Lessons from Virginia’s primary as gubernatorial race heats up

WASHINGTON — For those who think the end of Virginia’s primary election season marks a break in politics for a while, think again.

The Virginia and New Jersey governor’s races are the biggest items on the 2017 political calendar putting the contests squarely in the national spotlight.

“I have to think that the campaign started on Wednesday,” said Geoffrey Skelley, associate editor of Sabato’s Crystal Ball at the University of Virginia Center for Politics.

While many voters will tune out during the summer, the campaigns for gubernatorial candidates Ed Gillespie and Ralph Northam will be very active.

But what are the lessons of the primary?

“Over 540,000 people voted in the Democratic primary for governor, which is a nonpresidential primary record in the state of Virginia. That fits into the building narrative that Democrats around the country are very engaged at the moment,” Skelley said.
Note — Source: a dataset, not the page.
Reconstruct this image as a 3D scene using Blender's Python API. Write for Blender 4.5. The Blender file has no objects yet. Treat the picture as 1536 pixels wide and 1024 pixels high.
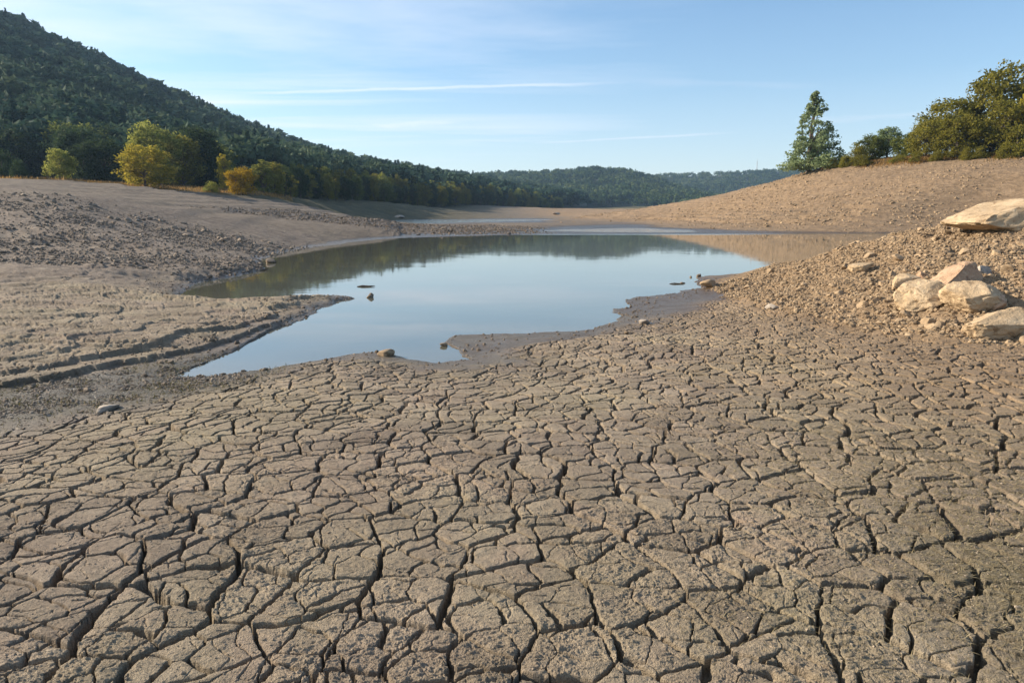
import bpy, math, random
import numpy as np
from mathutils import Matrix, Vector

rng = np.random.default_rng(7)
random.seed(7)
scene = bpy.context.scene
COL = scene.collection

# ------------------------------------------------------------------ camera frame
F, HC = 1024.0, 1.75
TH = math.atan(194 / F)
CT, ST = math.cos(TH), math.sin(TH)

def ray(px, py):
    x = (np.asarray(px, float) - 768) / F
    yy = (512 - np.asarray(py, float)) / F
    return x, CT + yy * ST, -ST + yy * CT

def PZ(px, py, z=0.0):
    x, y, d = ray(px, py); s = (z - HC) / d
    return (float(x * s), float(y * s), float(z))

def PD(px, py, D):
    x, y, d = ray(px, py); s = D / y
    return (float(x * s), float(D), float(HC + d * s))

def PX(px, D, z):                       # a point seen in column px, at a distance, at a height
    return (float((px - 768) / F * (D * CT + (HC - z) * ST)), float(D), float(z))

# ------------------------------------------------------------------ noise in numpy
def h2(ix, iy, seed=0):
    n = (ix.astype(np.int64) * 374761393 + iy.astype(np.int64) * 668265263 + seed * 974634277) & 0xFFFFFFFF
    n = ((n ^ (n >> 13)) * 1274126177) & 0xFFFFFFFF
    n = (n ^ (n >> 16)) & 0xFFFFFFFF
    n = (n * 2246822519) & 0xFFFFFFFF
    n = (n ^ (n >> 15)) & 0xFFFFFF
    return n.astype(np.float32) / np.float32(0x1000000)

def noise2(x, y, seed=0):               # value noise, -1..1
    xf, yf = np.floor(x), np.floor(y)
    fx, fy = (x - xf).astype(np.float32), (y - yf).astype(np.float32)
    xi, yi = xf.astype(np.int64), yf.astype(np.int64)
    u = fx * fx * fx * (fx * (fx * 6 - 15) + 10); v = fy * fy * fy * (fy * (fy * 6 - 15) + 10)
    a, b = h2(xi, yi, seed), h2(xi + 1, yi, seed)
    c, d = h2(xi, yi + 1, seed), h2(xi + 1, yi + 1, seed)
    return (a + (b - a) * u + (c - a) * v + (a - b - c + d) * u * v) * 2 - 1

def fbm(x, y, octv=4, seed=0, gain=0.5):
    t, a, n = 0, 1.0, 0
    c, s_ = 0.8, 0.6
    for k in range(octv):
        t = t + a * noise2(x, y, seed + k * 17); n += a
        x, y = (c * x - s_ * y) * 2.03 + 11.3, (s_ * x + c * y) * 2.03 - 7.7; a *= gain
    return t / n

def sst(a, b, x):
    t = np.clip((x - a) / (b - a), 0, 1)
    return t * t * (3 - 2 * t)

def noise3(p, seed=0):
    i = np.floor(p).astype(np.int64); f = p - i
    u = f * f * (3 - 2 * f)
    def hh(dx, dy, dz):
        return h2(i[:, 0] + dx + (i[:, 2] + dz) * 57, i[:, 1] + dy - (i[:, 2] + dz) * 113, seed)
    r = 0
    for dx in (0, 1):
        for dy in (0, 1):
            for dz in (0, 1):
                w = (u[:, 0] if dx else 1 - u[:, 0]) * (u[:, 1] if dy else 1 - u[:, 1]) * (u[:, 2] if dz else 1 - u[:, 2])
                r = r + w * hh(dx, dy, dz)
    return r * 2 - 1

# ------------------------------------------------------------------ polygons
def poly_sd(x, y, pts):                 # signed distance, positive inside
    pts = np.array(pts, np.float32)[:, :2]
    x = x.astype(np.float32); y = y.astype(np.float32)
    d2 = np.full(x.shape, 1e12, np.float32); ins = np.zeros(x.shape, bool)
    n = len(pts)
    for i in range(n):
        ax, ay = pts[i]; bx, by = pts[(i + 1) % n]
        ex, ey = bx - ax, by - ay
        t = np.clip(((x - ax) * ex + (y - ay) * ey) / (ex * ex + ey * ey + 1e-12), 0, 1)
        qx, qy = x - (ax + t * ex), y - (ay + t * ey)
        np.minimum(d2, qx * qx + qy * qy, out=d2)
        if ay != by:
            c = ((ay > y) != (by > y)) & (x < ex * (y - ay) / (by - ay) + ax)
            ins ^= c
    return np.where(ins, 1, -1) * np.sqrt(d2)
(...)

In the Republican primary, Gillespie beat Corey Stewart, an ardent supporter of President Donald Trump, by more than one percentage point.

“It is not a great sign for Gillespie that he only narrowly won. It speaks to the fact that his appeal as a candidate to the Republican base … may be in some ways a little limited.”

However President Donald Trump’s approval rating — now at 40 percent — could hurt Republican candidates’ chances especially if the president’s support drops lower, Skelley said.

On the Democratic side, Skelley said Ralph Northam’s win over Tom Perriello shouldn’t be a surprise, despite the later’s high national profile and big-name national endorsements like Senators Bernie Sanders and Elizabeth Warren.

“Importantly for Northam, he had the backing of, basically, every elected Democrat in the state,” said Skelley.

He also said that Northam may have benefited from Virginia’s open primary — perhaps winning a lot of votes from what he calls “middle-of-the-road, white-collar voters who decided to vote in the Democratic primary and not the Republican primary. That probably hurt Ed Gillespie.”

That said, Skelley warns: Don’t count out the former RNC chairman and the Republican campaign effort.

“Virginia is still a pretty competitive state, one way or the other. Gillespie is going to have a lot of support. He’s going to raise a lot of money.”